GOUVERNANCE - Un entretien avec le président du Conseil d’Etat fribourgeois
Didier Castella: un développement résolu, mais maîtrisé
– Au cours des quinze dernières années, le canton de Fribourg a connu la plus forte croissance démographique de Suisse: sa population a augmenté de plus d’un quart depuis 2007. Fin 2022, il y avait 334 000 habitants dans ce canton. Quelles sont les raisons de cette augmentation démographique?
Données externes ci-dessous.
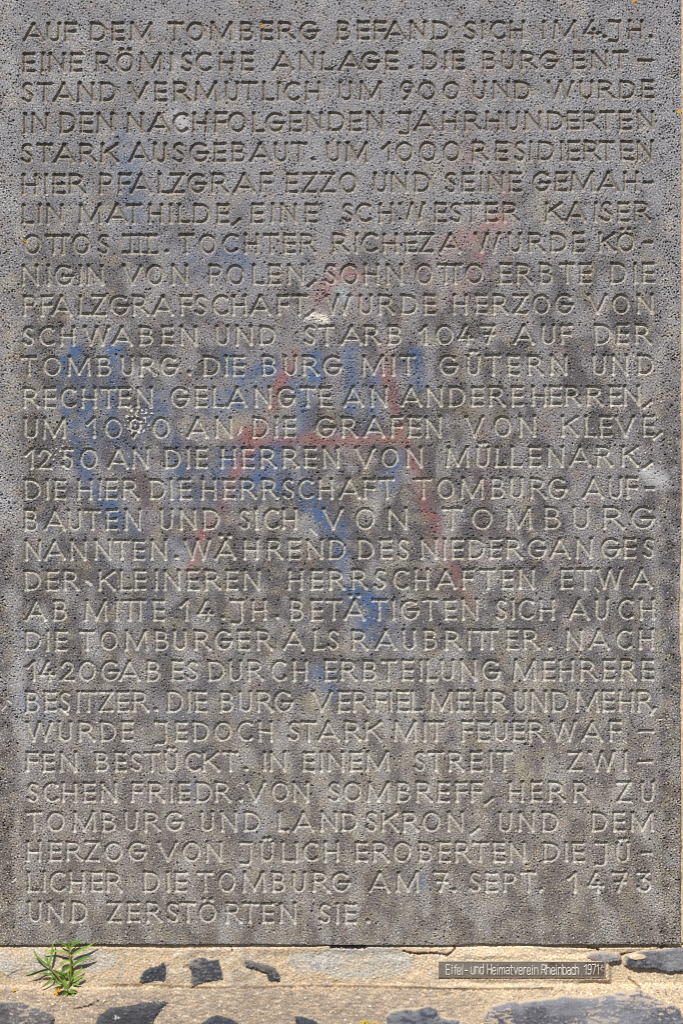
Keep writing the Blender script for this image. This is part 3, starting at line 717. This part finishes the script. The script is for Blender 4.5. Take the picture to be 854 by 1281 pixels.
# ------------------------------------------------------------------ bronze name plate
SM = {   # narrow upright letters: (width, strokes) ; y 0 = cap top, 1 = baseline, .28 = x-height
 'E': (4.3, [[(0, 0), (0, 1)], [(0, 0), (1, 0)], [(0, .48), (.85, .48)], [(0, 1), (1, 1)]]),
 'i': (1, [[(.5, .3), (.5, 1)], [(.5, .04), (.5, .1)]]),
 'f': (3.2, [[(1, 0), (.6, .02), (.4, .14), (.4, 1)], [(0, .3), (.95, .3)]]),
 'e': (4, [[(0, .64), (1, .64), (1, .45), (.8, .3), (.25, .3), (0, .45), (0, .85), (.25, 1), (.75, 1), (1, .88)]]),
 'l': (1, [[(.5, 0), (.5, 1)]]),
 '-': (3.4, [[(0, .6), (1, .6)]]),
 'u': (4.2, [[(0, .3), (0, .86), (.25, 1), (.7, 1), (1, .85)], [(1, .3), (1, 1)]]),
 'n': (4.2, [[(0, .3), (0, 1)], [(0, .45), (.3, .3), (.75, .3), (1, .44), (1, 1)]]),
 'd': (4.2, [[(1, 0), (1, 1)], [(1, .44), (.7, .3), (.25, .3), (0, .45), (0, .85), (.25, 1), (.7, 1), (1, .86)]]),
 'H': (4.8, [[(0, 0), (0, 1)], [(1, 0), (1, 1)], [(0, .48), (1, .48)]]),
 'm': (6.4, [[(0, .3), (0, 1)], [(0, .42), (.2, .3), (.38, .3), (.5, .42), (.5, 1)], [(.5, .42), (.7, .3), (.88, .3), (1, .42), (1, 1)]]),
 'a': (4, [[(.05, .36), (.3, .3), (.75, .3), (1, .44), (1, 1)], [(1, .58), (.3, .6), (0, .72), (0, .9), (.3, 1), (.75, 1), (1, .88)]]),
 't': (3.2, [[(.4, .08), (.4, .88), (.6, 1), (1, 1)], [(0, .3), (.95, .3)]]),
 'v': (4.2, [[(0, .3), (.5, 1)], [(.5, 1), (1, .3)]]),
 'r': (2.8, [[(0, .3), (0, 1)], [(0, .45), (.4, .3), (1, .3)]]),
 'R': (4.8, [[(0, 0), (0, 1)], [(0, 0), (.75, 0), (1, .12), (1, .38), (.75, .5), (0, .5)], [(.5, .5), (1, 1)]]),
 'h': (4.2, [[(0, 0), (0, 1)], [(0, .45), (.3, .3), (.75, .3), (1, .44), (1, 1)]]),
 'b': (4.2, [[(0, 0), (0, 1)], [(0, .44), (.3, .3), (.75, .3), (1, .45), (1, .85), (.75, 1), (.3, 1), (0, .86)]]),
 'c': (4, [[(1, .42), (.75, .3), (.25, .3), (0, .45), (0, .85), (.25, 1), (.75, 1), (1, .88)]]),
 '1': (3, [[(0, .2), (.8, 0)], [(.8, 0), (.8, 1)]]),
 '9': (4.2, [[(1, .3), (1, .12), (.75, 0), (.25, 0), (0, .12), (0, .4), (.25, .52), (.75, .52), (1, .4)], [(1, .3), (1, .85), (.75, 1), (.25, 1), (0, .9)]]),
 '7': (4.2, [[(0, 0), (1, 0)], [(1, 0), (.4, 1)]]),
}
NAME = [('E', 65), ('i', 89), ('f', 100), ('e', 115), ('l', 137), ('-', 150), ('u', 178), ('n', 200), ('d', 221), ('H', 255), ('e', 279), ('i', 301), ('m', 312), ('a', 342), ('t', 361), ('v', 380), ('e', 402), ('r', 425),
        ('e', 441), ('i', 463), ('n', 475), ('R', 508), ('h', 530), ('e', 552), ('i', 572), ('n', 583), ('b', 604), ('a', 625), ('c', 645), ('h', 662), ('1', 703), ('9', 720), ('7', 741), ('1', 762)]
PS = .3
nx_, ny_ = int((PLX1 - PLX0) / PS) + 1, int((PLY1 - PLY0) / PS) + 1
QX, QY = np.meshgrid(PLX0 + np.arange(nx_) * PS, PLY0 + np.arange(ny_) * PS)
rel = np.zeros(QX.shape, np.float32); rid = np.full(QX.shape, -1, np.int16)
for ch, xq in NAME:
    w, sts = SM[ch]
    x = 540 + xq / 3.713
    for s_ in sts:
        seg_field(rel, rid, PLX0, PLY0, PS, [(x + .5 + a * w, 1206.9 + b * 11.9) for a, b in s_], .82, 0, 0, 1.7, .75)
pe = np.minimum(np.minimum(QX - PLX0, PLX1 - QX), np.minimum(QY - PLY0, PLY1 - QY))
pf = FRACT(QX * .5, QY, 1.2, 44, 9); pg = GRAIN2(QX, QY, 2.2, 13, 5)
ph = .55 + rel + .06 * pf + .05 * pg - np.where(pe < .9, (.9 - pe) * .8, 0)
ph += .25 * sstep(1.9, 1.2, pe)
pc = lerp(np.broadcast_to(C(.075, .045, .030), QX.shape + (3,)), C(.17, .145, .125), sstep(.1, 1.7, pf + .5 * sstep(1212, 1203, QY)))
pc = lerp(pc, C(.16, .115, .08), sstep(1214, 1222, QY) * .6)
pc = lerp(pc, C(.19, .185, .185), sstep(.7, 1.6, FRACT(QX * .3, QY * 1.1, 1.1, 9, 444)) * .6)
pc = lerp(pc, C(.50, .44, .36), sstep(2.0, .9, pe + .4 * pf) * .75)
chip = sstep(1.1, .6, np.hypot((QX - 752.5) / 3.6, (QY - 1211) / 5) + .3 * pf + .2 * pg)
pc = lerp(pc, C(.42, .40, .38), chip * .8 * (pg > -.3)); ph = ph + .4 * chip * pg
pc = lerp(pc, C(.62, .60, .55), np.clip(rel / .5, 0, 1) * .95)
pc = pc * (1 + .1 * pg)[..., None]
def metal_material(name, rough, metal):
    m = stone_material(name, rough, 600, .15, .15)
    m.node_tree.nodes['Principled BSDF'].inputs['Metallic'].default_value = metal
    m.node_tree.nodes['Principled BSDF'].inputs['Specular IOR Level'].default_value = .5
    return m
M_BRZ = metal_material('patinated_bronze', .75, .0)
M_LET = metal_material('bare_letter_metal', .5, .2)
plate = thing('name_plate', 'narrow bronze plate with pale raised lettering set in the mortar under the slab', 'name plate', px((PLX0 + PLX1) / 2, PLY1, 0))
rf = np.maximum(np.maximum(rid[:-1, :-1], rid[1:, 1:]), np.maximum(rid[1:, :-1], rid[:-1, 1:]))
o = mesh_from_grid('plate', QX, QY, ph, np.clip(pc, .01, .8).astype(np.float32), rf < 0, M_BRZ, plate, skirt=5); attach(o, plate)
o = mesh_from_grid('lettering', QX, QY, ph, np.clip(pc, .01, .8).astype(np.float32), rf == 0, M_LET, plate); attach(o, plate)

# ------------------------------------------------------------------ the weed in the joint
def leaf_material(name, c1, c2, trans):
    m = bpy.data.materials.new(name); m.use_nodes = True
    nt = m.node_tree; b = nt.nodes['Principled BSDF']
    oi = nt.nodes.new('ShaderNodeObjectInfo')
    tc = nt.nodes.new('ShaderNodeTexCoord')
    no = nt.nodes.new('ShaderNodeTexNoise'); no.inputs['Scale'].default_value = 300
    nt.links.new(tc.outputs['Object'], no.inputs['Vector'])
    ad = nt.nodes.new('ShaderNodeMath'); ad.operation = 'MULTIPLY_ADD'; ad.inputs[1].default_value = .6
    nt.links.new(no.outputs['Fac'], ad.inputs[0]); nt.links.new(oi.outputs['Random'], ad.inputs[2])
    rp = nt.nodes.new('ShaderNodeValToRGB')
    rp.color_ramp.elements[0].position = .25; rp.color_ramp.elements[0].color = (*c1, 1)
    rp.color_ramp.elements[1].position = 1.2 / 1.6; rp.color_ramp.elements[1].color = (*c2, 1)
    nt.links.new(ad.outputs[0], rp.inputs[0]); nt.links.new(rp.outputs[0], b.inputs['Base Color'])
    b.inputs['Roughness'].default_value = .5
    tr = nt.nodes.new('ShaderNodeBsdfTranslucent'); nt.links.new(rp.outputs[0], tr.inputs[0])
    mx = nt.nodes.new('ShaderNodeMixShader'); mx.inputs[0].default_value = trans
    nt.links.new(b.outputs[0], mx.inputs[1]); nt.links.new(tr.outputs[0], mx.inputs[2])
    nt.links.new(mx.outputs[0], nt.nodes['Material Output'].inputs[0])
    return m
M_LEAF = leaf_material('narrow_leaf', (.085, .22, .015), (.26, .44, .055), .3)
M_STEM = leaf_material('weed_stem', (.16, .22, .03), (.24, .27, .05), .05)
weed = thing('weed', 'small green weed with narrow leaves growing out of the mortar joint', 'weed', px(84, 1242, wy(84, 1242)))
def P6(q, out): return px(q[0] / 6.1, 1165 + q[1] / 6.1, out)
def tube(name, pts, r0, r1, mat, parent):
    bm = bmesh.new(); rings = []
    for k, p in enumerate(pts):
        t = k / (len(pts) - 1)
        d = (pts[min(k + 1, len(pts) - 1)] - pts[max(k - 1, 0)]).normalized()
        u = d.cross(Vector((0, 1, 0))).normalized(); w = d.cross(u).normalized()
        r = (r0 + (r1 - r0) * t) * MM
        rings.append([bm.verts.new(p + (u * math.cos(a) + w * math.sin(a)) * r) for a in np.linspace(0, 2 * math.pi, 9)[:-1]])
    for a, b in zip(rings[:-1], rings[1:]):
        for k in range(8): bm.faces.new((a[k], a[(k + 1) % 8], b[(k + 1) % 8], b[k]))
    bm.faces.new(rings[0]); bm.faces.new(rings[-1])
    bmesh.ops.recalc_face_normals(bm, faces=bm.faces)
    for f in bm.faces: f.smooth = True
    me = bpy.data.meshes.new(name); bm.to_mesh(me); bm.free(); me.materials.append(mat)
    o = bpy.data.objects.new(name, me); COL.objects.link(o); o.parent = parent; attach(o, parent)
    return o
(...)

– L’approche économique a changé. On a développé une attractivité renforcée avec des emplois à haute valeur ajoutée, d’abord pour les Fribourgeois, puis pour les Confédérés et les ressortissants d’autres pays. La magnifique qualité de vie dans le canton joue aussi un rôle. A mi-chemin entre Berne et Lausanne et entre Genève et Zurich, Fribourg joue le rôle de pont attrayant. Sur l’Arc lémanique, les hauts coûts de la vie, notamment dans le domaine de la construction, renforcent l’intérêt pour le canton de Fribourg. Cela nous permet d’avoir la population la plus jeune de Suisse, ce qui est évidemment intéressant en termes de dynamique, mais entraîne aussi des conséquences en matière de construction de nouvelles infrastructures routières, scolaires et sportives.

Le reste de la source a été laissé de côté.